Los dos mayores partidos nacionales se debaten ante esta cuestión, mostrando su falta de convicción y de claridad de ideas. No de otra manera se pueden considerar los bandazos del PP, que hace años planteó una sustancial reforma constitucional de la que ahora prefiere ni acordarse, o los de los socialistas, cuyo «socio privilegiado», el PSC, se diluye entre el rechazo silencioso y los tímidos apoyos al independentismo de sal gruesa planteado por Oriol Junqueras/Artur Mas. Así, vemos que los dos partidos que deberían vertebrar el Estado con un sólido pacto, muestran una atonía, una confrontación y una dispersión alarmantes cuando falta un mes y medio para que la actual Generalitat, que alberga los planteamientos más caóticos para Cataluña desde 1934, gane -gane, sí- esas elecciones plebiscitarias -plebiscitarias, sí- que ella mismo ha convocado contra viento y marea. Y contra el sentido común y la razón, sabiendo que los trenes están lanzados hacia el choque frontal. Es increíble que, a cuarenta y cinco días de esas elecciones que harán tambalearse a España, todo lo que estemos escuchando sea lo obvio: «Cataluña no será independiente».
Claro que no, claro que no puede serlo. Pero ¿qué precio habrá que pagar el resto de España, la propia Cataluña, para que no lo sea?

Pues eso: que nadie responde a esta pregunta, y provocan ya franca alarma los silencios de los dirigentes políticos en vacaciones. No recuerdo un agosto más disolvente que este, en el que poco -pero algo- sabemos de Rajoy trotando por los montes pontevedreses, casi nada de Sánchez -aunque sí hablen ocasionalmente algunos de sus disusos reformistas-, nada de Albert Rivera -que, al menos, forma a sus huestes para la batalla en campo catalán, donde Ciudadanos tiene mucho que decir, aunque ahora nada diga- y menos que nada de Pablo Iglesias, a quien algunas crónicas, que a mí no me constan porque poco sé del tema, presentan hasta dubitativo acerca de su propio futuro. Comprenderá usted que, por mucho que las crónicas veraniegas nos hablen de verbenas, de polémicas sobre el toro de la Vega o sobre las corridas en San Sebastián, percibamos un poso de inquietud en una ciudadanía que, más que nunca, parece sentirse perpleja ante la inacción de sus representantes. ¿Qué ocurrió con los postulados de aquella «declaración de Granada» del PSOE, qué con los planteamientos del PP catalán en la «era Sánchez Camacho», qué con aquel anti secesionismo de Podemos? Todo gira hacia ninguna parte, mientras cada «barón» territorial se encierra en su feudo, en su taifa, temeroso de perder votos y apoyos de «sus» conciudadanos: nada de cesiones a Cataluña. ¿Y?
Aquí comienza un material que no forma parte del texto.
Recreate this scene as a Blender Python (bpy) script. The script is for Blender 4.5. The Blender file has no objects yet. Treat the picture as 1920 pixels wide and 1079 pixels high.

Jamás nos hicieron más falta líderes con perfil de estadistas. Pocas veces los tuvimos, ay, menos que ahora. Con decirle a usted que, con todas mis reticencias hacia los personajes, hasta empiezo a echar de menos a Felipe González y a Aznar… Claro, aquellos eran otros tiempos. En estos, faltan, ya digo, cuarenta y cinco días para… ¿para qué?